Whitewater State Park

Southern Minnesota has beautiful river bluffs. A wonderful place to experience them is at Whitewater State Park near Elba and Altura, Minnesota. Not familiar? Perhaps you have heard of Rochester or Winona? This park is close to the midpoint between those two Minnesota cities. The Whitewater River winds through a landscape that offers a variety of trail types. It also contains a valley that no cell service has been able to penetrate yet. If you are able to get cell service at this park, please comment with details! For me, it was a blessing to have an excuse to unplug from the internet and all messages for a few days. I was here in November, just before Thanksgiving, 2022. Due to the chilly weather, I decided to rent one of the park’s camper cabins.

I arrived on a Sunday night, at the end of a deer hunting weekend. Hiking was not allowed during the deer hunt so I took my time getting there and just hung out in the cabin the first night. Those first photos were taken the next morning and are all very close to the visitor center. The stepping stones are spaced further apart than I expected. I paused and considered turning back. I was still very close to my car and the water was not deep so I kept going. If I had fallen in, I figured I could have walked back to my car and returned to the cabin to change clothes. That was not necessary. I made it across just fine and continued up the hill feeling victorious.

I put cleats on my boots but soon took them off because some icy rocks caused me to almost loose my footing. For this trail I think thick rubber soles are best. There were so many ups, downs, steps, and edges. One set of steps was so steep it was labeled a ladder. It was a good level of challenge for me. The packed snow and ice required a slower pace and I was ok with that.

There are many trails in this park, some are loops and others are out-and-back. Total miles of trails is over 15. It is a good idea to check the park website before your visit. I was glad I found out about the deer hunt before I got there!

The next three photos are from Eagle Point. From the Meadow trail there are over 250 steps up to this overlook. So beautiful, and yet I found I was more interested in the plants and trees than the view.

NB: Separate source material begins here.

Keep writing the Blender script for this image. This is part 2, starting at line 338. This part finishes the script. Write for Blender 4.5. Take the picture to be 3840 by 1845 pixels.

On this trip, I was most impressed by the ruggedness of the landscape. The hiking was enjoyable and challenging. The physical challenge I welcomed. The emotional challenge was more difficult. Cliffs bring back memories of my daughter’s accident. Occasionally I saw deer blood in the snow. That did not help. (Don’t blame the deerhunters, they did not do anything wrong. It is just a fact I noticed and my memories are my memories.) I was glad to be hiking alone because it gave me a chance to really feel the feelings. I know from experience that avoiding is not the answer. So I hiked those cliff edges and remembered how much she enjoyed climbing and how much I used to enjoy this type of landscape too. Being physically tired felt good. It was like I was metabolizing the emotion. When I sat down to paint, I didn’t want to paint a rugged landscape, I wanted to paint something peaceful. I chose a spot in the valley near a bridge. Back in the early 2000’s, I painted a series of about 40 bridges. I thought a lot about the metaphor of the bridge in those days. This trip also felt like a bridge to something new for me. It has been over a month since the day I sat by that bridge and that painting was never finished. Maybe that is as it should be. I already got what I needed from that painting experience. Instead of recording what I see, I seem more interested in simple imaginary landscapes lately. I’m going to roll with it.

One of the reasons I love to hike is that the repetition of my steps helps me to think. It is good to let the mind wander sometimes. Pay attention to what pops up. It could be important.

2 responses to “Whitewater State Park”

  1. Thank you for sharing not only the beautiful landscape but your feelings and thoughts too. Your strength and courage is very inspiring. Many thanks.


    1. Thank you, Betty, for your kind words.